Les nouvelles formes de travail regroupent une pluralité de statuts et de parcours :

  • Les micro-entrepreneurs, qui exercent à leur compte, dans des secteurs variés.
  • Les freelances experts, mobilisés pour des missions à haute valeur ajoutée.
  • Les "slasheurs", cumulant plusieurs activités, souvent à cheval entre salariat et indépendance. On en compte 4,5 millions en France.

Contrairement aux idées reçues, ces profils sont souvent hautement qualifiés. Ils interviennent sur des projets stratégiques, à fort enjeu d’innovation.

Ce que cela change pour les fonctions RH : de la gestion du personnel à l’orchestration des talents

L’essor de ces profils hybrides impose une transformation profonde des pratiques RH :

Des bénéfices indéniables…

  • Agilité accrue : capacité à ajuster les ressources en fonction des besoins projets.
  • Accès rapide à des expertises pointues, parfois rares sur le marché.
  • Réduction des coûts fixes : moins de charges sociales, de coûts d’infrastructure.
  • Recrutement accéléré : processus simplifié, engagement plus rapide.

… mais aussi de nouveaux défis à relever

  • Intégration organisationnelle : comment créer une dynamique d’équipe avec des talents externes ?
  • Fidélisation : difficile avec des indépendants. Comment bâtir une relation de confiance durable ?
  • Gestion des compétences : attention au risque de dépendance à des savoir-faire critiques hors de l’entreprise.
  • Cohésion et culture : comment embarquer des freelances dans une culture d’entreprise à laquelle ils n’appartiennent pas formellement ?

Panorama avantages / limites : une gestion stratégique du "contrat étendu"

Points de vigilance pour les fonctions RH

  1. Construire une politique d’intégration des freelances : onboarding, accès aux outils, participation aux rituels d’équipe.
  2. Piloter une marque employeur élargie : l’expérience freelance fait aussi partie de l’image de l’entreprise.
  3. Clarifier les aspects juridiques : droits, responsabilités, assurance, confidentialité.
  4. Éviter la fuite des savoirs-clés : cartographier les compétences critiques et sécuriser leur pérennité en interne.

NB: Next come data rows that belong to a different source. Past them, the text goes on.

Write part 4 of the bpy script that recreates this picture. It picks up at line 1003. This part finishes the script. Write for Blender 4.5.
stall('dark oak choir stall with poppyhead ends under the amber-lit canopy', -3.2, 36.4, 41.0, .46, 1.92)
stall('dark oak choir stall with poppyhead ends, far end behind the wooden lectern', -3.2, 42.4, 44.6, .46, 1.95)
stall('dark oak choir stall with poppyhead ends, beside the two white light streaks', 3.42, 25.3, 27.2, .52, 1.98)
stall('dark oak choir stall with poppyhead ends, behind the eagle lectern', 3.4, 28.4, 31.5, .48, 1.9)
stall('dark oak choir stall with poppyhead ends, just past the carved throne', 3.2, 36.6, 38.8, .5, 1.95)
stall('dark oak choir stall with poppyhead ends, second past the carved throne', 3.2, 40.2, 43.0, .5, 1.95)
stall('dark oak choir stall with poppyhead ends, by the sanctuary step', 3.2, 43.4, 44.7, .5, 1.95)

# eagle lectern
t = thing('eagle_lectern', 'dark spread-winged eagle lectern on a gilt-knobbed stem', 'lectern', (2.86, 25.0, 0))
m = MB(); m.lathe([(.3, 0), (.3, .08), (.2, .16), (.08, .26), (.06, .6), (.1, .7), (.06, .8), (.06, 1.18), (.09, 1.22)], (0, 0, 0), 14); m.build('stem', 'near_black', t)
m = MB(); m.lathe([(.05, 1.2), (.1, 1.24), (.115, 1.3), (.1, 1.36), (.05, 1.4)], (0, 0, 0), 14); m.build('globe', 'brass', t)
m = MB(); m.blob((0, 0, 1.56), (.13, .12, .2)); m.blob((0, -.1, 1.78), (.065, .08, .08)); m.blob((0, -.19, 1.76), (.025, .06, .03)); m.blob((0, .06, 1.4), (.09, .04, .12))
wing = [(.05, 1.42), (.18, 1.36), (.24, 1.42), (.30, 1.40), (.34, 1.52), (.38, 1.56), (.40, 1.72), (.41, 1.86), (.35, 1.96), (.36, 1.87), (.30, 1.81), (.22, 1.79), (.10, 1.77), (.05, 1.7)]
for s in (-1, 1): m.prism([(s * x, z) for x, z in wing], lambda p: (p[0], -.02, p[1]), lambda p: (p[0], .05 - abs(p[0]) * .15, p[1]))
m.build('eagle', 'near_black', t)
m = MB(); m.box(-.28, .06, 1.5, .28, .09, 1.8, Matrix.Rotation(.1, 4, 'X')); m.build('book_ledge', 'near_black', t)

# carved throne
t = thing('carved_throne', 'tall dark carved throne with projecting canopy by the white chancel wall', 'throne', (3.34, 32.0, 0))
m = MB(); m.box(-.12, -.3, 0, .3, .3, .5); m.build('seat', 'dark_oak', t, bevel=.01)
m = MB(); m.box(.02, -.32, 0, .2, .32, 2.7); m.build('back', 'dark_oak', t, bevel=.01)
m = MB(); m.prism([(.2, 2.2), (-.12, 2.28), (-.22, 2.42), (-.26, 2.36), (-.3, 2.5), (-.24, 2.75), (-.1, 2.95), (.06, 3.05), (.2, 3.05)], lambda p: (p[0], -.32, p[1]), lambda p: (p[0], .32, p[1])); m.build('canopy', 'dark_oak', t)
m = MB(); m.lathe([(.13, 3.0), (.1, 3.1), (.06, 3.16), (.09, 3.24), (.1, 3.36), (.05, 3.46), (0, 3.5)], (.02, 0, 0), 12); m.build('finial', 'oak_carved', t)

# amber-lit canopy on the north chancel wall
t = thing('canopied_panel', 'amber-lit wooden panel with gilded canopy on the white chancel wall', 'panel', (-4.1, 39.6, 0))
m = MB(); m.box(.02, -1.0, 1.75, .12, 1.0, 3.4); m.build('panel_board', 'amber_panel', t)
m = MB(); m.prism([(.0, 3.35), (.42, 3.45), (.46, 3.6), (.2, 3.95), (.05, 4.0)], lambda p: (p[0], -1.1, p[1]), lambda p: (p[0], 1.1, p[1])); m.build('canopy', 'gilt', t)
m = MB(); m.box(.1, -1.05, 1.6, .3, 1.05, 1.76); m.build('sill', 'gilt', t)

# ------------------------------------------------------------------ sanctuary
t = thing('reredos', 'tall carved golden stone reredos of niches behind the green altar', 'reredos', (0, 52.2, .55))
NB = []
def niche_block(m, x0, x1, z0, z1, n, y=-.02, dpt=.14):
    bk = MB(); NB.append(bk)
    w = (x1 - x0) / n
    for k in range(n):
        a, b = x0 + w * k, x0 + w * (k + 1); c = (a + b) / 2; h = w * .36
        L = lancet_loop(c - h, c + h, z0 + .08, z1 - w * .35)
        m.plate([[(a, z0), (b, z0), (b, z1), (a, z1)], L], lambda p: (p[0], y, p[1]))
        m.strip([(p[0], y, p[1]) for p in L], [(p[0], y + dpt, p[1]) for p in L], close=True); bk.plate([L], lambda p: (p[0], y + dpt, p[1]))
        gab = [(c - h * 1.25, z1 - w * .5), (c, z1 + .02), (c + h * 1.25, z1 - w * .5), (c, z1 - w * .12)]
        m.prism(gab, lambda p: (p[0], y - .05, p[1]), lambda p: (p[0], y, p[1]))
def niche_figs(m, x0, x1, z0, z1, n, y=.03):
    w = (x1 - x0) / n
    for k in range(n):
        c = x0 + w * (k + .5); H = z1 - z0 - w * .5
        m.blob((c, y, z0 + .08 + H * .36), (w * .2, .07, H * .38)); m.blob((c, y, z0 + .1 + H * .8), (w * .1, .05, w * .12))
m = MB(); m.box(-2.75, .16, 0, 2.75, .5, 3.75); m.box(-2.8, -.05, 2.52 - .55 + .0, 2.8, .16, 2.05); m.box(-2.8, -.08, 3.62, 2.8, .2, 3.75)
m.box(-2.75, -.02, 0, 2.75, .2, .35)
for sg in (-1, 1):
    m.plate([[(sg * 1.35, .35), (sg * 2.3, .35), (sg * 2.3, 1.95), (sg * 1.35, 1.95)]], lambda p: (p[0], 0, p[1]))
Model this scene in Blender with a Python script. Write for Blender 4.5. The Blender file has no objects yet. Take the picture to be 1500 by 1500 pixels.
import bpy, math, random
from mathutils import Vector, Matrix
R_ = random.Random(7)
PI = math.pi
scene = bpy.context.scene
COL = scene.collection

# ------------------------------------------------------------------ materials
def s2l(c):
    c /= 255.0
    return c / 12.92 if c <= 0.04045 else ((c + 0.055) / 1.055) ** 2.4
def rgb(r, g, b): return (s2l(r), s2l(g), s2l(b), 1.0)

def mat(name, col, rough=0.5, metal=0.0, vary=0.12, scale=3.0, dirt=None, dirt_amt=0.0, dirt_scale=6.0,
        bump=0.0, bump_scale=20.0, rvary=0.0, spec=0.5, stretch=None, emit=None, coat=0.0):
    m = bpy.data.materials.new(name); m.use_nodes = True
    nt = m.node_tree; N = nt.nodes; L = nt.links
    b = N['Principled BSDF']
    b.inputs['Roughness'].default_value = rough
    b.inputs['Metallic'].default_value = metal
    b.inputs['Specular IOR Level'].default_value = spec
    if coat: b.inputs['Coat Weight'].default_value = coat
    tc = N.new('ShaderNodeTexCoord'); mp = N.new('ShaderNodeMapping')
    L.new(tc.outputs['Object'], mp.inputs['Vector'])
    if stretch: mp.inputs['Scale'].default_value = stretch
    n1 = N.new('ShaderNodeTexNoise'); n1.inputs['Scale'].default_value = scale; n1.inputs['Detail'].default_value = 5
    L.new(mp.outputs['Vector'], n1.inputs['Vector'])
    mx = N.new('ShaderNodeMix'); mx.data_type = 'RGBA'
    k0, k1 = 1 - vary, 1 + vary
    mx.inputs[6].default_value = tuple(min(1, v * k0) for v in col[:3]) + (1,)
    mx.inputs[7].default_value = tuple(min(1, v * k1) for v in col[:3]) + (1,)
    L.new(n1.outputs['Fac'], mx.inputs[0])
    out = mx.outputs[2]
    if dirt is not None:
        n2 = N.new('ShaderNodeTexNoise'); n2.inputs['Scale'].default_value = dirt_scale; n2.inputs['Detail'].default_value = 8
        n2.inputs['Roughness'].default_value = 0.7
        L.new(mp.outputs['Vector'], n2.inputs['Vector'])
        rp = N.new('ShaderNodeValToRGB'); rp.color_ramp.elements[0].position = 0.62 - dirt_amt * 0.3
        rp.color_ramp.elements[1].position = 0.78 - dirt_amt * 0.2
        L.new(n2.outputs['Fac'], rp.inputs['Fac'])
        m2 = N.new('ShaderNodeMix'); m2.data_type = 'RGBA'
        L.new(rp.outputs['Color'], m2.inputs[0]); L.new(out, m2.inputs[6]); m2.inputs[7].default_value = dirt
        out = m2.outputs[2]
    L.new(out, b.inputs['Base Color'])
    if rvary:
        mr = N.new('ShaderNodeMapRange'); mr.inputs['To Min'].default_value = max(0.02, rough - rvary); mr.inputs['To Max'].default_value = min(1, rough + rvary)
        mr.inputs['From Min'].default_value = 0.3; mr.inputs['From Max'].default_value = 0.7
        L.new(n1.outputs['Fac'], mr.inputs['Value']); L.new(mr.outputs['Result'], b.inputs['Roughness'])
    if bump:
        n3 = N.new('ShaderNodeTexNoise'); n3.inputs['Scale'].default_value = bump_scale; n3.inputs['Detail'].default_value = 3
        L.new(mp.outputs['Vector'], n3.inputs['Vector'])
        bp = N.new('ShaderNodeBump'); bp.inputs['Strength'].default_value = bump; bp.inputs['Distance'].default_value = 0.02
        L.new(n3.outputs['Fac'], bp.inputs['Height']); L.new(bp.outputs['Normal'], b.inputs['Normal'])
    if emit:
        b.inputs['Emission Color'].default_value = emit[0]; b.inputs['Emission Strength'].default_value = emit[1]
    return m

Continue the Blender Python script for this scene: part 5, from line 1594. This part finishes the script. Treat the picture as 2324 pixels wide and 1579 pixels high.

Et demain ? Vers une fonction RH élargie aux talents externes

La tendance ne va pas ralentir. Nous allons vers des modèles hybrides, mêlant CDI, freelances, temps partiels, slasheurs, partenaires… L’entreprise devient un écosystème ouvert de talents, et les RH, les chefs d’orchestre de cette complexité.

Le défi ? Passer d’une logique de gestion du personnel à une stratégie de gestion des contributions.

Contributrices de cet article : Hélène Frieh, Marion Cognard, Camille Timmerman, Camille Creton

Ce qu'il faut retenir

Le travail indépendant bouleverse les modèles traditionnels d’organisation. De plus en plus présents, freelances et slasheurs imposent une réinvention du rôle RH. Agilité, expertise, flexibilité : les avantages sont réels, mais nécessitent une approche structurée pour intégrer ces talents, préserver la culture d’entreprise et sécuriser les compétences clés. Les RH doivent désormais orchestrer un écosystème hybride fondé sur la contribution, pas seulement sur le contrat.